If I could have made a living as a library tech I would have stayed one. And I can assure anyone that my skills, knowledge and attitude would have been the equivalent of any degreed librarian’s, and far greater than many.
All that said, I do think you made the best and wisest contribution here in that we need to know we don’t know it all. 🙂
Best.
Hi,
My program had many of the above mentioned courses like project management and also looked at specific topics like communities of practice, information literacy and information for development. What i missed was a course on philosophy as i think this is important for librarians. Also even if the latest developments are included, lecturers need to show the practical applications more often for the courses.

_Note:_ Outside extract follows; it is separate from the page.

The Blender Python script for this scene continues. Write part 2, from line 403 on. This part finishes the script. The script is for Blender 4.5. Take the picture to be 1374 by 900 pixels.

Well, this is a very interesting collection of suggestions! It seems like a lot of people would like to have gotten better training in the sort of work managers have to do (budgeting, project management, selling/implementing ideas, dealing with reporting structures, etc.) as well as in technologies beyond the very basic computer/Internet/design classes. I’m glad to see that a lot of other people missed out on instruction classes and it wasn’t just me. I know the instruction class at my school was very much geared towards K-12, so wasn’t of much use to someone like me who wanted to go into academia. I would definitely have appreciated a more academically-focused instruction course.
Wow, I think I feel a lot better about the Intro to IT class I taught, as it hit a lot of the points people are asking for, and will hit a couple more if/when I teach it again.
I’ll add a tick-mark under the “better management” box. My management class was a total waste, and I feel the lack daily. Project management I’m reasonably okay on (thanks to a really good systems-analysis class), and to my vast surprise I seem to be fairly decent at leading meetings and committees, but what I don’t know about budgeting, grant-writing, and library human resources would fill several libraries.